1. No Distinction between State and Government:

In the first place, it is pointed out that Aristotle did not make the distinction between the state and government. He identified government with state.

His classification is a classification of governments rather than that of states. In fact, states remain an entity whatever be the form of government.

2. Distinction between Aristocracy and Oligarchy misleading:

Aristotle brings out a distinction between aristocracy and oligarchy. But the modern usage of these words does not admit of any difference. Even if we recognize the fine distinction between the two, it is difficult to determine where one ends and the other begins.

3. Term Democracy differently used:

The word democracy is used in the sense of mobocracy. Modern writers, however, do not regard democracy as a perverted form of people’s rule.


In fact, according to Aristotle, polity is the rule of citizens. His conception of citizenship did not include traders, farmers, artisans and slaves. It was thus in reality a rule of owners or aristocrats. He disliked real democracy where all people ruled and called it a perverted form of government.

4. No place for Mixed Government:

The classification does not fit in with modern political conditions and with governmental organization which are of mixed nature and combine all the three elements of monarchy, aristocracy and democracy.

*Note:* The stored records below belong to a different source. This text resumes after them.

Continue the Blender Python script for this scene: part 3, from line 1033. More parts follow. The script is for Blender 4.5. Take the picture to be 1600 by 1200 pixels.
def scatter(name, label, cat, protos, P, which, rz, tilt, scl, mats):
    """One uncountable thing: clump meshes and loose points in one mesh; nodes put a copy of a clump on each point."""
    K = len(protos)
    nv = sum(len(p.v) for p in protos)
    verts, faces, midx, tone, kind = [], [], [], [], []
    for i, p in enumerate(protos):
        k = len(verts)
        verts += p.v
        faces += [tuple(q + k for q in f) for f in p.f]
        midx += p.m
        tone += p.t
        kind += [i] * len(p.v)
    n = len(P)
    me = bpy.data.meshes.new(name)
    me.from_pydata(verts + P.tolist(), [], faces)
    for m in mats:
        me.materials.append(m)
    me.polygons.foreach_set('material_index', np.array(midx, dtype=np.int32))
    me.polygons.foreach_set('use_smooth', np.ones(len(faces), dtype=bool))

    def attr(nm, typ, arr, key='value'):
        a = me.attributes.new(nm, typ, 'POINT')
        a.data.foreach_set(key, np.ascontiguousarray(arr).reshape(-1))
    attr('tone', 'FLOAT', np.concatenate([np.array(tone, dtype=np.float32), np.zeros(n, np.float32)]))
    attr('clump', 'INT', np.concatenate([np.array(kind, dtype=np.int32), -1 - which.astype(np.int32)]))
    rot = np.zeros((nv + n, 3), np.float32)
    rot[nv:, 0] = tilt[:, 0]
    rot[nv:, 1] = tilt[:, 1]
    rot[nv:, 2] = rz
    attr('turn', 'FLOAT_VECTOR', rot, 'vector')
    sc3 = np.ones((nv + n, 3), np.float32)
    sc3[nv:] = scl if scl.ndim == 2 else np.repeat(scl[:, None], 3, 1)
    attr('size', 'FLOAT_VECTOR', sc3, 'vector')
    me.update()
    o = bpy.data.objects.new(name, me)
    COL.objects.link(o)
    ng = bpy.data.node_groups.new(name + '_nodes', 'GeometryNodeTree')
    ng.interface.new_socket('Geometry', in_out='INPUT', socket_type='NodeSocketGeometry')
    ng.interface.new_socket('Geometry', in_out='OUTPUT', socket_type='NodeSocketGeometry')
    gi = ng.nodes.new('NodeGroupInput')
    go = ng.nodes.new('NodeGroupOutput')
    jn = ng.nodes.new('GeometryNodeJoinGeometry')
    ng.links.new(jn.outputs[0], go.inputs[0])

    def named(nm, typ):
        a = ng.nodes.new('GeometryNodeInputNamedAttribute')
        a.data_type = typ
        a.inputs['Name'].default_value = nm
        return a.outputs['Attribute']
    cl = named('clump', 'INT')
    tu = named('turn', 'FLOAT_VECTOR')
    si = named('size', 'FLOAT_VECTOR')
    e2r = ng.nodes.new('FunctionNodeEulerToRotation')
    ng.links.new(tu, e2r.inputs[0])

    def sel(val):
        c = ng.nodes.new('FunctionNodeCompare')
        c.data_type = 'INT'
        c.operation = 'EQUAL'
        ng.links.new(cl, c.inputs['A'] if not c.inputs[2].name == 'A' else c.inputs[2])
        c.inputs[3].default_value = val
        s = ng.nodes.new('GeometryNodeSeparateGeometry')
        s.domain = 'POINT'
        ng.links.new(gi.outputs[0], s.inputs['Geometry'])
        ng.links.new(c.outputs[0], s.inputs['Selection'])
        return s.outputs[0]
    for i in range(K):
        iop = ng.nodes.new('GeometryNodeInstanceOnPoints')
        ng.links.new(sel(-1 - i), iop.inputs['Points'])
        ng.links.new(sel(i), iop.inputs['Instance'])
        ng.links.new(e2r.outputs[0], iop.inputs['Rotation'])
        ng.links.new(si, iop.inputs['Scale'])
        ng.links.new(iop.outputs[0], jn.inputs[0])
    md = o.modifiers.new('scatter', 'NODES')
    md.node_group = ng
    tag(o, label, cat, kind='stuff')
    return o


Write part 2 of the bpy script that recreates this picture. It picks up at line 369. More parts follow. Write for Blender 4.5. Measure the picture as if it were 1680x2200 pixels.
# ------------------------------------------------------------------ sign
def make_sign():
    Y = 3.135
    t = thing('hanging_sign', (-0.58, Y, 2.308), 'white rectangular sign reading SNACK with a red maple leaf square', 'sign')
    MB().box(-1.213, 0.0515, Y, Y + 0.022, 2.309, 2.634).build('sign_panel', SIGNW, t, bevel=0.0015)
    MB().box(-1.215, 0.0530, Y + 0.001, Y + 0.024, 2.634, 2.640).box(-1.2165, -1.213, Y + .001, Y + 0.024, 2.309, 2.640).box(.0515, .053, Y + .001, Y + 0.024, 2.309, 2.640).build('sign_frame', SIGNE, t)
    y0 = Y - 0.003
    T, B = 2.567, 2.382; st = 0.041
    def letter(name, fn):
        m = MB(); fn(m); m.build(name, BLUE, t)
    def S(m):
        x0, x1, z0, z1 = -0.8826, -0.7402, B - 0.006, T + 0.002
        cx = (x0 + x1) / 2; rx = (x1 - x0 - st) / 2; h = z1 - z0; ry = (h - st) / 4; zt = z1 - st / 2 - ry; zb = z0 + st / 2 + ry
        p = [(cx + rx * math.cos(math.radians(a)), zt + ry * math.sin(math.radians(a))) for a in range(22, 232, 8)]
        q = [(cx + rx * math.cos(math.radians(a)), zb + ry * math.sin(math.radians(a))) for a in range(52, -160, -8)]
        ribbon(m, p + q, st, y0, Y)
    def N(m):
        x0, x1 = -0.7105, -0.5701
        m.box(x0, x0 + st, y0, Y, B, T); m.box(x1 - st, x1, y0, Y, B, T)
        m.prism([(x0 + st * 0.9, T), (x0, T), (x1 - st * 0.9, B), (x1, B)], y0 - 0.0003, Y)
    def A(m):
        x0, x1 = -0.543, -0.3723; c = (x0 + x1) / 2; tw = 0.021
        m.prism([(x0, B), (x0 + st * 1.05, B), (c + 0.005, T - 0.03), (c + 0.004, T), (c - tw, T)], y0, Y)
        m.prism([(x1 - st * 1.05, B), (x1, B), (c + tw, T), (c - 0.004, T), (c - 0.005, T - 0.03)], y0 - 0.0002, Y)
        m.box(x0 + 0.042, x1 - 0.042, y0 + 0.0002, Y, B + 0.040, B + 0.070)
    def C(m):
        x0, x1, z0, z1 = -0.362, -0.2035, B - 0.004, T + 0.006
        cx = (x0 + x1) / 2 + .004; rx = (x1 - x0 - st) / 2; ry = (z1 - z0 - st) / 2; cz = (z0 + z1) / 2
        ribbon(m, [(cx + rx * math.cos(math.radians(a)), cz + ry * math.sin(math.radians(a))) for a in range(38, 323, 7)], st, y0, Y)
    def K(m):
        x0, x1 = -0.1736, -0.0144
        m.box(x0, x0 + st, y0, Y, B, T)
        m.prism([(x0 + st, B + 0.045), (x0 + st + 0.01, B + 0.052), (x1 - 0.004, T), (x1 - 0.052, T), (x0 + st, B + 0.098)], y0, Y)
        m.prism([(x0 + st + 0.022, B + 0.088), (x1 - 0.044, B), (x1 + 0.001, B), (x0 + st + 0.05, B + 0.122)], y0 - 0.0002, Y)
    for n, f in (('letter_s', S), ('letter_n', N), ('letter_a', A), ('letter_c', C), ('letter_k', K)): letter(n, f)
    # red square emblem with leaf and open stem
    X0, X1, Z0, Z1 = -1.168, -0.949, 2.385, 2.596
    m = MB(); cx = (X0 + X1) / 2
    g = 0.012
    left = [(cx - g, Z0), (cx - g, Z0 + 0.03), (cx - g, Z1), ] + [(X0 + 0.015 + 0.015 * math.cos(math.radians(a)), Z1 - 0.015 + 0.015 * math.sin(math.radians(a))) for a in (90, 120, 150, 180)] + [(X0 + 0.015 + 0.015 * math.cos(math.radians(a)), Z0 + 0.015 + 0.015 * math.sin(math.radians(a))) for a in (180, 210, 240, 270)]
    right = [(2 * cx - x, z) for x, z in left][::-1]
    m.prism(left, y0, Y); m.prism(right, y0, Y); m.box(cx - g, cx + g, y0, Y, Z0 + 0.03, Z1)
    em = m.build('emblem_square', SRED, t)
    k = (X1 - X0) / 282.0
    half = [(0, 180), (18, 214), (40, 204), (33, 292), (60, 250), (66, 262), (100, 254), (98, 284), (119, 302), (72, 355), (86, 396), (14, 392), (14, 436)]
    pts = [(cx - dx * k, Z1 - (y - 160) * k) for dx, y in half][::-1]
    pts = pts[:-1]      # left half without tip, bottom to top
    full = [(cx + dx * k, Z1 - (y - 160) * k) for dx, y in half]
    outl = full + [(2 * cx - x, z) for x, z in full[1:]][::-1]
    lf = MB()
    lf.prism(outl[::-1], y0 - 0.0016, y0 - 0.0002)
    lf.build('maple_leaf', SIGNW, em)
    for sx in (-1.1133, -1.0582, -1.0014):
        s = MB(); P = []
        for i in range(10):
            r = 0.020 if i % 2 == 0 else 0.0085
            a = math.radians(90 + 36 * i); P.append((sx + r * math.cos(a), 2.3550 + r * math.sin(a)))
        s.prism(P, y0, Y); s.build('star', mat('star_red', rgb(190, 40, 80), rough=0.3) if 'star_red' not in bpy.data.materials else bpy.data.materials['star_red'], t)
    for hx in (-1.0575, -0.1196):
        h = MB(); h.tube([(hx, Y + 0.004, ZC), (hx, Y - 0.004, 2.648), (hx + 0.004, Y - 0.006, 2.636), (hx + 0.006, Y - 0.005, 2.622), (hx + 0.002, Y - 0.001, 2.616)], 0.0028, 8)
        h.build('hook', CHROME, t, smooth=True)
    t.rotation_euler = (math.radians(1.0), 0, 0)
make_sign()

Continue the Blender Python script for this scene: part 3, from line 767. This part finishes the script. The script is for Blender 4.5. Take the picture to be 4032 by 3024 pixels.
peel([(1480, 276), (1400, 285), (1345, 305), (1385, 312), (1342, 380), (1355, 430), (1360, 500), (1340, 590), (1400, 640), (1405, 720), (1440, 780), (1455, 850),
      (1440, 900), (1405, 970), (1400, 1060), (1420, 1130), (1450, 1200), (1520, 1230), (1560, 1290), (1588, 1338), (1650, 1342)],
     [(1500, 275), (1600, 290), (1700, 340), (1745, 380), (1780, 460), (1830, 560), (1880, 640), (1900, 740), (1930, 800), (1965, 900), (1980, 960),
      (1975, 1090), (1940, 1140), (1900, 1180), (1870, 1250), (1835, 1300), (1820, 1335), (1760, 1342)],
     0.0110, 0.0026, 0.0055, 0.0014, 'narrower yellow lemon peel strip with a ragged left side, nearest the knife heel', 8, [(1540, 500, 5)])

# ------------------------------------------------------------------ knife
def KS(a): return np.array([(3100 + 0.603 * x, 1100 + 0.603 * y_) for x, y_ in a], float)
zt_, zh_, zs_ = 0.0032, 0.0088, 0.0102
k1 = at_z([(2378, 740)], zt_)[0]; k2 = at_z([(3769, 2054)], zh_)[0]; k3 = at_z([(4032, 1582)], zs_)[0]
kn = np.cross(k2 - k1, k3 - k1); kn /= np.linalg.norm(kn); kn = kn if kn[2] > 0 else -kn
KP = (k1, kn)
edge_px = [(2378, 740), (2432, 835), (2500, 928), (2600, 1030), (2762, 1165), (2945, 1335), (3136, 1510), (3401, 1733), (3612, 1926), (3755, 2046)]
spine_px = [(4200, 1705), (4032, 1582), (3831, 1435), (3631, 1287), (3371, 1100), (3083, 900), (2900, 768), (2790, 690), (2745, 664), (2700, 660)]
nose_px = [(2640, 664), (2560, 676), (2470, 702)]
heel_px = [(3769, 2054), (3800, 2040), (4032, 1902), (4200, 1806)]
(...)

This combination of all the three elements can be seen in the form of the present British Government which is a combination of Monarchy, Aristocracy and Democracy. The monar­chy is represented by the King or Queen. House of Lords represents the Aristocracy and the House of Commons represents Democracy.

5. In exhaustive Classification:

According to Seeley and Leacock, Aristotle’s classification is not exhaustive. Aristotle was a philosopher of the city-states and, therefore, could not anticipate the vastness and complexity of a modern state.


Hence, his classification is out of date and cannot apply to the forms of government which obtain in the modern era.

6. Classification unscientific:

Aristotle’s classification of states is unscientific as it is based on number of persons in whom the powers are vested and then it lays too much emphasis on ethics which is a matter of individual judgement.

As for example, whether a particular Monarch is good or bad is a matter of subjective judgment. One may say, he is bad yet another may say he is good, so is the case with Aristocracy and Oligarchy; Polity and Democracy.

7. States are classified differently:

Aristotle obliterates the distinction between state and Governments. He classifies only govern­ments of his own time while he talked of state. In fact, states can be classified as National States or Multi-national States; Secular States or Theocratic States; Unitary or Federal States.